While asset quality pressure has significantly eased over the past year for the bank, a still large BB and below-rated corporate and SME book, high write-offs in the March quarter, and sequential rise in corporate and SME slippages may need watching in the coming quarters.

In the latest March quarter, outstanding gross NPAs stood at ₹46,292 crore, down 10 per cent from the December quarter level. As a result, the gross NPA ratio fell to 6.7 per cent in the March quarter (from 7.75 per cent in the December quarter). While the notable fall in GNPAs is a positive, there are a few points to note on the asset quality front.

One, after moderating in the past three quarters, slippages or additions to bad loans, have slightly inched up in the latest March quarter. The bank had reported slippages of ₹15,737 crore in the March 2018 quarter. In the June quarter, slippages were at ₹4,000 crore, which declined to ₹3,117 crore in the September quarter, and to ₹2,091 crore in the December quarter.
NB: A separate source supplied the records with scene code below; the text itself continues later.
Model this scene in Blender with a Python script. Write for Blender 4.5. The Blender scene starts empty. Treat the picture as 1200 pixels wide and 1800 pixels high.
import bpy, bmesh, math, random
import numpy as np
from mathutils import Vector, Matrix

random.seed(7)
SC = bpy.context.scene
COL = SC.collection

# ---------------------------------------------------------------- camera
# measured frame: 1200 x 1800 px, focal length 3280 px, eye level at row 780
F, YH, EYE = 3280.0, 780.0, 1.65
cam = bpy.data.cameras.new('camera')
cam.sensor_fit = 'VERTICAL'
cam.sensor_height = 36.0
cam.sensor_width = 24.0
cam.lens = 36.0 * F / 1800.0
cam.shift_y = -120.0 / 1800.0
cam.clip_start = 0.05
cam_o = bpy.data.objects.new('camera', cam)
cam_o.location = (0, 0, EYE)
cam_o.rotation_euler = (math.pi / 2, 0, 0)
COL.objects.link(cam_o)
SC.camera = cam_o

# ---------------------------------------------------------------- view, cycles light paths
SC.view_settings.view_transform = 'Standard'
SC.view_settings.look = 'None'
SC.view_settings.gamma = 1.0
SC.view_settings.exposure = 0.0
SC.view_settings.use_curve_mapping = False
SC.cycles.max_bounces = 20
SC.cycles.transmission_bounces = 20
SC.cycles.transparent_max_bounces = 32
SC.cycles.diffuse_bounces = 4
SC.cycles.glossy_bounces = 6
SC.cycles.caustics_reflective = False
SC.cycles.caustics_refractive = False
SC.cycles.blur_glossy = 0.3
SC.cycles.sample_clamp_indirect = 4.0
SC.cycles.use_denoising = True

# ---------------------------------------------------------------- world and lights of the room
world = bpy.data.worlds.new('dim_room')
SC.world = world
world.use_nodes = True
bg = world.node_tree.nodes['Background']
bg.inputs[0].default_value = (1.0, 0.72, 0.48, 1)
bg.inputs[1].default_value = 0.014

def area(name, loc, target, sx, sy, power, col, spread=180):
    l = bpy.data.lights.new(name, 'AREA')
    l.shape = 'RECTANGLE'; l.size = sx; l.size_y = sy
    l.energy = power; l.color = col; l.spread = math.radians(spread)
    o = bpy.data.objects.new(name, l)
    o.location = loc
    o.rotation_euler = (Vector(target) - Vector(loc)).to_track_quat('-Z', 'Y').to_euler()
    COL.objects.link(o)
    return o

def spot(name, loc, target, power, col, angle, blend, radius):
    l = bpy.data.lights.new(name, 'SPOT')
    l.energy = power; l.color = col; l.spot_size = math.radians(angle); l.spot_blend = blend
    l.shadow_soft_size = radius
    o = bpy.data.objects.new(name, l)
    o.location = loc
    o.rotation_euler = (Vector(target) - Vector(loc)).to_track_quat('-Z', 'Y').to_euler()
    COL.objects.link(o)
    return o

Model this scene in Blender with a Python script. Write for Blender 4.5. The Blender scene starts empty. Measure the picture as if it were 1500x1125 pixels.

In the latest March quarter, slippages however, moved up slightly to ₹3,547 crore.

Two, ₹2,724 crore of slippages pertain to the corporate and SME segment, of which, ₹1,877 crore is from the BB and below-rated book. This book is still large. As of March 2019, the BB and below-rated book stood at ₹17,525 crore. Further slippages from this book in the coming quarters can weigh on the bank’s performance.

Three, the reduction in GNPAs has been led by write-offs rather than recoveries. The bank reported write-offs to the tune of ₹7,324 crore in the March quarter alone (for the full FY18 fiscal write-offs were at ₹8,622 crore).

Lastly, despite the reduction in bad loans, provisioning remained elevated, owing to ageing of bad loans. A large bad loan book could continue to keep provisioning requirements high.

Pick-up in core performance

On the core performance front, the steady improvement in recent quarters has been heartening. After several quarters of single-digit growth, net interest income has risen notably since the September quarter. In the latest March quarter, net interest income grew by 26.5 per cent. Even excluding the ₹414-crore of Income Tax refund, net interest income grew by a healthy 20 per cent.

The bank’s credit growth has seen a steady rise over the past three to four quarters. Domestic credit growth stood at 17 per cent, led by 22 per cent growth in retail. This growth has been led by personal loans, credit cards, and business banking.